Sheila Sims Iding
It started 6 years ago. It wasn’t even an assured start. It was a wobbly start. It was a request almost not made because I was worried he might be too busy. But the thought and the hope of it had been on my wish list for years. It was a simple thing but I wasn’t sure it could really happen.
When you are a teacher aide for 16 years hoping against hope to have your own classroom someday, you make a list in your head (and in your heart) and it is a list of the things you hope to do with your own class. One of the things I hoped to do was to give all my students a cross to wear to mass. The desire to do this was two-fold.
1) When I was in the youth choir at St. Paul’s Episcopal Church (yes…I’m a convert), I loved putting on my choir robe every Sunday morning. It was a deep purple with a deep purple velvet “beanie”. (Yes, we had to have our heads covered in church too…just like you Catholics.) The robe was beautiful but my favorite part was that we got to wear a cross with it. Part of the “uniform” was that big, beautiful gold cross that completed the choir robe ensemble. It made me aware that I was going to honor God in a special way.
2) I wanted my students’ visits to church for mass, adoration, stations of the cross or just to pray to have special meaning. I wanted our visits to be set apart from our visits to other classrooms and places around St. Gerard. I wanted something visual and kinesthetic to say “I am going to a special place. I am going to honor God in a special way.”
So when I finally, (FINALLY) got my own classroom, the mass crosses became a reality. Just wooden crosses with beads that they learn are the liturgical colors. I put them together each summer and carefully write their names on that tiny wooden cross bar to make it a “just for you” cross. That very first year I made a special display so they could hang by our doorway under a special poster that says “Child of God”. By being on display they are always in use. Either on the wall as a reminder of our strongest purpose at St. Gerard School or they are on a Care Corner Kid going to church to honor God in a special way.
The mass crosses were always going to be if I had a classroom. The part that I wasn’t sure of was asking Fr. John to come and bless them. That first year I already had grown-ups and teachers telling me not to let first graders wear those crosses to church. They will play with them, twirl them, move the beads up and down on the string and they will be distracted from mass. Some people thought I was crazy to have the expectation that they would just leave them alone for a whole mass and, further, that they would respect them as a holy item if blessed by a priest.

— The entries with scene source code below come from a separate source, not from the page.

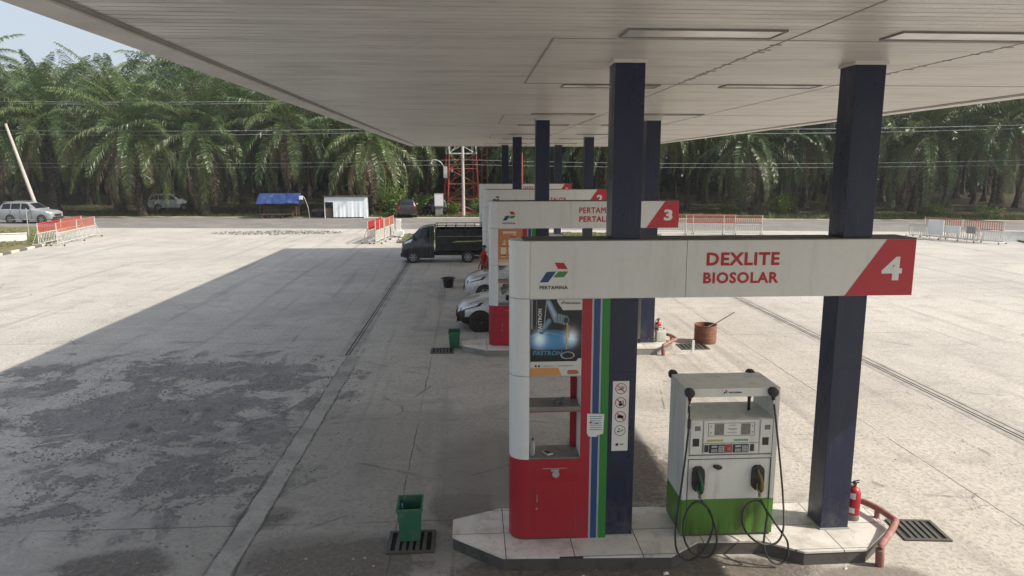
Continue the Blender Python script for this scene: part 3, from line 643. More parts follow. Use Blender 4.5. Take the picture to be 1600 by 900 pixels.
    # mid shelf
    m = MB(); m.box(.232, .857, .01, D-.01, 1.69, 1.705); m.box(.232, .857, .0, .0098, 1.66, 1.72); m.build('shelf', ['cgrey'], t)
    m = MB(); m.box(.232, .857, -.003, .0, 1.655, 1.668); m.build('shelf_lip', 'red', t)
    m = MB(); m.box(.78, .857, D-.06, D-.02, 1.067, 3.04); m.build('rear_post', 'red', t)
    # poster
    m = MB(); m.box(.235, .857, .0, .02, 2.10, 3.045); m.build('poster_board', 'galv', t)
    poster(t, .24, .852, 2.11, 3.04, -.003, 0 if idx in (0, 3) else 1, *((170, 210) if idx == 0 else (60, 72)))
    if idx == 0:
        text('FASTRON', .27, .62, 2.365, 2.42, -.004, 'cyan_print', t, 'poster_lettering', .02, .002, .2)
        text('FASTRON', .33, .375, 2.66, 2.93, -.004, 'paper', t, 'poster_lettering', .02, .002, 0, 1)
        text('PERTAMINA', .65, .83, 2.985, 3.005, -.004, 'black_ink', t, 'poster_lettering', .02, .002)
        text('@pertamina', .395, .52, 2.225, 2.24, -.004, 'grey_ink', t, 'poster_lettering', .01, .002)
        text('pertaminalubricants', .575, .755, 2.225, 2.24, -.004, 'grey_ink', t, 'poster_lettering', .01, .002)
        m = MB()
        for cx in (.305, .345): m.lathe([(.001, -.0045), (.014, -.0045), (.014, -.0035)], (cx, 0, 2.233), 12, 0, 'y')
        m.build('poster_icon', 'black_ink', t)
        m = MB(); m.prism([(.70, 2.125), (.80, 2.125), (.83, 2.145), (.80, 2.18), (.70, 2.18), (.68, 2.15)], 'y', -.0045, -.0035); m.build('poster_badge', 'bar_orange', t)
        logo(t, .60, 2.985, .045, .04, -.0035)
        m = MB(); m.prism([(.935, 1.38), (.955, 1.34), (1.05, 1.33), (1.07, 1.355), (1.135, 1.37), (1.145, 1.62), (.935, 1.63)], 'y', -.010, -.0025); nt = m.build('paper_note', 'paper', t)
        m = MB()
        for q in range(7): m.box(.965+.01*random.random(), 1.10+.02*random.random(), -.012, -.0105, 1.59-.028*q, 1.598-.028*q)
        m.build('print_line', 'cyan_print', nt); m = MB(); m.box(.965, .99, -.012, -.0105, 1.505, 1.53); m.box(1.03, 1.075, -.012, -.0105, 1.50, 1.515); m.build('print_mark', 'red_ink', nt)
    return t
gantry(0, 0, '4', [('DEXLITE', 2.32, 3.20, 3.43, 3.585), ('BIOSOLAR', 2.29, 3.20, 3.215, 3.35)])
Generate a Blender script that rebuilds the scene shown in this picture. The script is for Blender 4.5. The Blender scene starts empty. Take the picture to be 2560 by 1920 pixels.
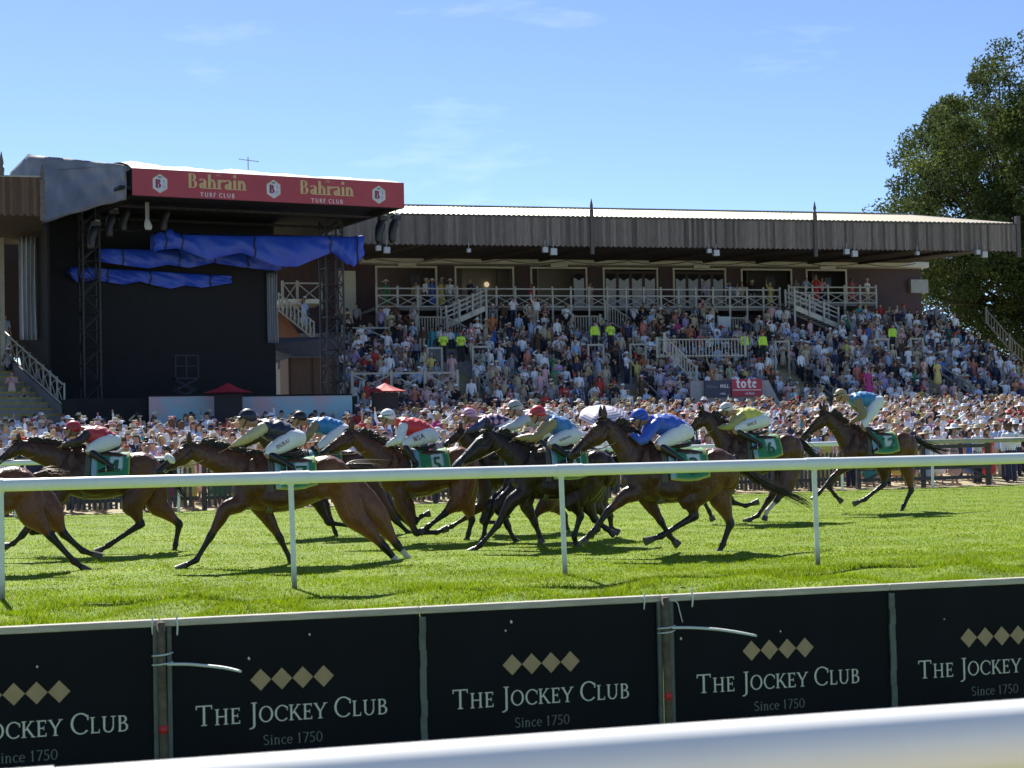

Fortunately, I didn’t listen because even though I wasn’t full of “sure”, I was full of “hope” that first graders could meet this expectation if it was presented in just the right way. If it was “taught” in just the right way. And so it is, every year in Care Corner, the brand new Care Corner Kids get presented with their sacred mass cross. We try them on the day before Fr. John comes to bless them and we play with them. That is right. We PLAY with them. We twirl them, we run the cross back and forth on the string, we slide the beads up and down and we play with them and then we are done. Then we have the special religion lesson about the meaning of the cross, the power of blessed items and the respect of caring for them. Then we hang them back on their special display and wait for the next morning when Fr. John visits Care Corner to bless them.
Today was the “next morning” Today was Blessing of the Mass Crosses day. Today was the day that, 6 years later, still steals my heart. We put our mass crosses on during our morning prayer and when Fr. John comes with the Holy Water, we stand in our prayer circle and he tells us how special the crosses are, he tells us that Jesus loved us enough to die on a cross and he prays with us. Then before the blessing a Care Corner kid presents Fr. John with his own cross and as we stand in the circle, the Care Corner Kids hold the cross in their little faith-filled hands and Fr. John goes around the circle and blesses each child and cross individually. That is the part that steals my heart. At that moment that simple wooden cross with the cheap plastic beads becomes a holy item around the neck of a holy child of God.
It’s a moment some of them won’t forget. Some of the former Care Corner Kids still wear their mass cross to church. Some of them wear them when they have a special part in a school mass. Some of them just hang them in their bedroom where they pray.
It was Fr. John who first said it last year when I asked him to come bless the crosses again. He said it has become a “special annual tradition”. It seemed like just a simple request six years ago to ask Fr. John to come bless the crosses. I almost didn’t ask it. I almost thought he’d be too busy. I almost thought first graders couldn’t respect a blessed item. Thank God I didn’t listen to the nay-sayers. Thank God I decided to raise the expectation bar (and every year they meet it.) Thank God I decided to interrupt Fr. John’s busy-ness. Thank God for today’s memory of these Care Corner Kids so lovingly and gently holding that cross in their little hands and being blessed. Thank God for the blessing of this Blessing of the Mass Crosses Day. Thank God. Truly…thank God.